Exercise: Quote verbatim the span of lines that begins the listing below and closes with the line containing "# ceiling height".

Provided data:
= = = = = = =
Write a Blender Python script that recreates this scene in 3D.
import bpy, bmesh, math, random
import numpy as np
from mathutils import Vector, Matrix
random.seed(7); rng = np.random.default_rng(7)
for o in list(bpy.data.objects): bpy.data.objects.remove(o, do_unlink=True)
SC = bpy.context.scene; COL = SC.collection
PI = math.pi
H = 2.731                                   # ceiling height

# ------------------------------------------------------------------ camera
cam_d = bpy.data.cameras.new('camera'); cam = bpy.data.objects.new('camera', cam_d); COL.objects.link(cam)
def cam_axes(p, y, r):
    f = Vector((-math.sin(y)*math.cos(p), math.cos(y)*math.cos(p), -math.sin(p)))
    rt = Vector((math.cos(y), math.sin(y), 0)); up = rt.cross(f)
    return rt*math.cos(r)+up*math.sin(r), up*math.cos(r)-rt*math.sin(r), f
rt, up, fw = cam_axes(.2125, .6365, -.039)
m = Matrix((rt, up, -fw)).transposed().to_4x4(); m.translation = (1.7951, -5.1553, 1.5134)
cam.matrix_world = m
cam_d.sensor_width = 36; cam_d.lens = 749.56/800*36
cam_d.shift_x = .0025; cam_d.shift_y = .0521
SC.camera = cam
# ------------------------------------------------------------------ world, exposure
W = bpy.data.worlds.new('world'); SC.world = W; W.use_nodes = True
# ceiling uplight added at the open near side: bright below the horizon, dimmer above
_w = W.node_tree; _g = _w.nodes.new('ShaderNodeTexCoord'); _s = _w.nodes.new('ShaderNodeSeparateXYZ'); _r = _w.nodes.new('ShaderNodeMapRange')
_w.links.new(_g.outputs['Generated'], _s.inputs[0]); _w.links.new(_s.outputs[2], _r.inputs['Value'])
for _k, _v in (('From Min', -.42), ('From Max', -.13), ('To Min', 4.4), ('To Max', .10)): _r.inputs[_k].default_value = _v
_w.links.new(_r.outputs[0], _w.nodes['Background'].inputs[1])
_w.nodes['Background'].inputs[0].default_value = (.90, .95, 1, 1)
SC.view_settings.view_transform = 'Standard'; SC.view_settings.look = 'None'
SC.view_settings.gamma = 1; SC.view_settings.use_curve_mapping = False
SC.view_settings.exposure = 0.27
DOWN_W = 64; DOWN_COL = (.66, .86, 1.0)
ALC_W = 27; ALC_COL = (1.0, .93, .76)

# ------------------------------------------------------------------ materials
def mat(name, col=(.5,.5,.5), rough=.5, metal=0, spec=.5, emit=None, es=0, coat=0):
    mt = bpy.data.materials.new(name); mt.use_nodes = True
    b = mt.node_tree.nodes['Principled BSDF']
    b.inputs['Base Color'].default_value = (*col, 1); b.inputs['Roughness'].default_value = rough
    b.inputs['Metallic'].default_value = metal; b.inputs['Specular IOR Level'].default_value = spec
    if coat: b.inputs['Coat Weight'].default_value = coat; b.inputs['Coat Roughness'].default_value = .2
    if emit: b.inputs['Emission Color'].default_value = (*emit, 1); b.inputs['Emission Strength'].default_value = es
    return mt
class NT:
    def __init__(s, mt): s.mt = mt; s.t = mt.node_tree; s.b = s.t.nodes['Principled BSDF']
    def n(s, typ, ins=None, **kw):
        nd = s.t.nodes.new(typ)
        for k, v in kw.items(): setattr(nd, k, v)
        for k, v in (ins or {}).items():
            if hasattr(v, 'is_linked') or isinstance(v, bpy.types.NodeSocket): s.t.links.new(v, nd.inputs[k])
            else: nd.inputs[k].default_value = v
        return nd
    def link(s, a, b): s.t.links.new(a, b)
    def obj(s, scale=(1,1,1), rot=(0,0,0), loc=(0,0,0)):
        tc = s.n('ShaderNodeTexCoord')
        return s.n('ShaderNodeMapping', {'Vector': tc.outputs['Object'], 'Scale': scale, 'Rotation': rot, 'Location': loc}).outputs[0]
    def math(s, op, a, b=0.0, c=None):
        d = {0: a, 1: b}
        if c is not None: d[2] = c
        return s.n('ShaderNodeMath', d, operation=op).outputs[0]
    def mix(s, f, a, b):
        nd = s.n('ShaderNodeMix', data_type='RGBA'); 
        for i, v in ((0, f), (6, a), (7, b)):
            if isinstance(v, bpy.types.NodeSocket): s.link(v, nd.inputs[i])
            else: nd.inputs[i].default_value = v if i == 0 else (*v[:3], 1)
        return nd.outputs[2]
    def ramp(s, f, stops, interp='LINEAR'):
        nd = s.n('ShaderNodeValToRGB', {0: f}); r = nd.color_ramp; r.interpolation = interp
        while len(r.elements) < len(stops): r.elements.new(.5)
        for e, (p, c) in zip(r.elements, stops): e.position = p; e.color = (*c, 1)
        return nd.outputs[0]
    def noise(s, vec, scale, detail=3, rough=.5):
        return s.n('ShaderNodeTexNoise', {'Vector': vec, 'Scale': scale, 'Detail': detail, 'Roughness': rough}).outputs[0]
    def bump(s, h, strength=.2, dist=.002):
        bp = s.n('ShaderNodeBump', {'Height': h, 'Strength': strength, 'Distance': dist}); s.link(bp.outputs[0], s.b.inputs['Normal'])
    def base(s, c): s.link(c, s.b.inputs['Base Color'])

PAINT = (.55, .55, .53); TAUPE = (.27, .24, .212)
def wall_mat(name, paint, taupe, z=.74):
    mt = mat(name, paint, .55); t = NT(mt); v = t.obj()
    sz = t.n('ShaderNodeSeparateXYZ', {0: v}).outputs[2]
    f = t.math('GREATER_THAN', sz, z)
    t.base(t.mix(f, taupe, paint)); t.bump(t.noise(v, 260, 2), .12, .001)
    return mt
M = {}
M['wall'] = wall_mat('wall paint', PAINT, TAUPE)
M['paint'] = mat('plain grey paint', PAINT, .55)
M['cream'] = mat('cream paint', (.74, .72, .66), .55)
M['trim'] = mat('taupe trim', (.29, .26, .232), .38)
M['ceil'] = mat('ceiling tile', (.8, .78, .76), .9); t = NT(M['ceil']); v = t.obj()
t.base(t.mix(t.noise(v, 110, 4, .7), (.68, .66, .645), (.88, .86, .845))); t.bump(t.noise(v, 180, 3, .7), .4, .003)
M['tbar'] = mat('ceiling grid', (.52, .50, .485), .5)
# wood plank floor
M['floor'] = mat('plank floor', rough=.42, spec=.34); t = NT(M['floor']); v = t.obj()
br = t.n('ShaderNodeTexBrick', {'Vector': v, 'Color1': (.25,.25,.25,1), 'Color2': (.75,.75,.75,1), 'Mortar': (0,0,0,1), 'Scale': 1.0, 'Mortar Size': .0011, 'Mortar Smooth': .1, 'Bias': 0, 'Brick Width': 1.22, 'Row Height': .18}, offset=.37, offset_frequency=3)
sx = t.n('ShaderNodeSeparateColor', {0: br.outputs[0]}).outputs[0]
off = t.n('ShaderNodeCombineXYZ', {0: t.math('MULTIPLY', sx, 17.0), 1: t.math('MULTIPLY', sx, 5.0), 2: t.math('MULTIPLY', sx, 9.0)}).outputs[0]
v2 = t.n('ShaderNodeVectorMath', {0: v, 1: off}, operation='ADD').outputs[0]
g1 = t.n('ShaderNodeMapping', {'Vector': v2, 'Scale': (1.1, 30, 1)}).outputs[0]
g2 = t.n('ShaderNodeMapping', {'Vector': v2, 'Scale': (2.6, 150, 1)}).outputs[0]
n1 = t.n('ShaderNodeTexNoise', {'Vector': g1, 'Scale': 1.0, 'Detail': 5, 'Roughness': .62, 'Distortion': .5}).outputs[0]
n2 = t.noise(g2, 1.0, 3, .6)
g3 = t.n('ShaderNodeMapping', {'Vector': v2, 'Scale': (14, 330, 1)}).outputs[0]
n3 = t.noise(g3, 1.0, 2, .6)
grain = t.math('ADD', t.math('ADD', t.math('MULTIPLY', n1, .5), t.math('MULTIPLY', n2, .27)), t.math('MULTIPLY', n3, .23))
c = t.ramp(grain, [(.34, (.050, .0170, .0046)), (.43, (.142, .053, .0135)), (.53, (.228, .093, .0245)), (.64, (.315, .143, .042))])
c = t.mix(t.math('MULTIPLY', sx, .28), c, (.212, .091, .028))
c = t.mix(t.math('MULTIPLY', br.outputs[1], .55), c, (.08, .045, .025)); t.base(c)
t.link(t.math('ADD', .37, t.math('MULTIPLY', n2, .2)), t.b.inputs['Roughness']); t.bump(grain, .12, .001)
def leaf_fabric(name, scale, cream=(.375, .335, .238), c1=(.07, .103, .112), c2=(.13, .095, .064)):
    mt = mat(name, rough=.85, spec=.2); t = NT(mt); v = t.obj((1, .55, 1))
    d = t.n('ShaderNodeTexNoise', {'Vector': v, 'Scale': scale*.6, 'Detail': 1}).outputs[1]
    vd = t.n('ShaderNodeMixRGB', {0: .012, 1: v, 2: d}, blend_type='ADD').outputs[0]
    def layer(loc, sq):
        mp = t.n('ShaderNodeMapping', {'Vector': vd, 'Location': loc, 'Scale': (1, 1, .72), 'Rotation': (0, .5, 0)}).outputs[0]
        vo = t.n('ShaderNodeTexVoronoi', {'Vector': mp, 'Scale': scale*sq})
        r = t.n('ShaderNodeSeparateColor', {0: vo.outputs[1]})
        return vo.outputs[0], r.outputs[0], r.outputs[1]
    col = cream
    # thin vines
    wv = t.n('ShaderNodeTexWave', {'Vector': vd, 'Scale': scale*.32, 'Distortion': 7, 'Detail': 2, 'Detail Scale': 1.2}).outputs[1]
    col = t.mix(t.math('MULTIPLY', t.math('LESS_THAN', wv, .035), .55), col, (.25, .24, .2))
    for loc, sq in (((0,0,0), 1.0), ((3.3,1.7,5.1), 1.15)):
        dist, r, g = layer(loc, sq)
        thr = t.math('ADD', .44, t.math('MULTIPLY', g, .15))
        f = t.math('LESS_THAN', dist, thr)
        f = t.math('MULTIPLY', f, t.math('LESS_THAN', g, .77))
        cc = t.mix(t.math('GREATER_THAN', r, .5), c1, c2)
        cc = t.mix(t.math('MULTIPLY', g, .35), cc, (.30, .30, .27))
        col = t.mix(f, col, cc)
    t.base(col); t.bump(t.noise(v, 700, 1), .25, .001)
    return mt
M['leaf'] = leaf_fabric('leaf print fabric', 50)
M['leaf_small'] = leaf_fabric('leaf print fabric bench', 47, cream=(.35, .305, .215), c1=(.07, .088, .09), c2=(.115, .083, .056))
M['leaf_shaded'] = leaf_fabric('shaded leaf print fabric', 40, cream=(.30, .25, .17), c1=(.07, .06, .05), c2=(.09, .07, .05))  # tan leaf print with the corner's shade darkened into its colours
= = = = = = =
Worked answer:
Write a Blender Python script that recreates this scene in 3D.
import bpy, bmesh, math, random
import numpy as np
from mathutils import Vector, Matrix
random.seed(7); rng = np.random.default_rng(7)
for o in list(bpy.data.objects): bpy.data.objects.remove(o, do_unlink=True)
SC = bpy.context.scene; COL = SC.collection
PI = math.pi
H = 2.731                                   # ceiling height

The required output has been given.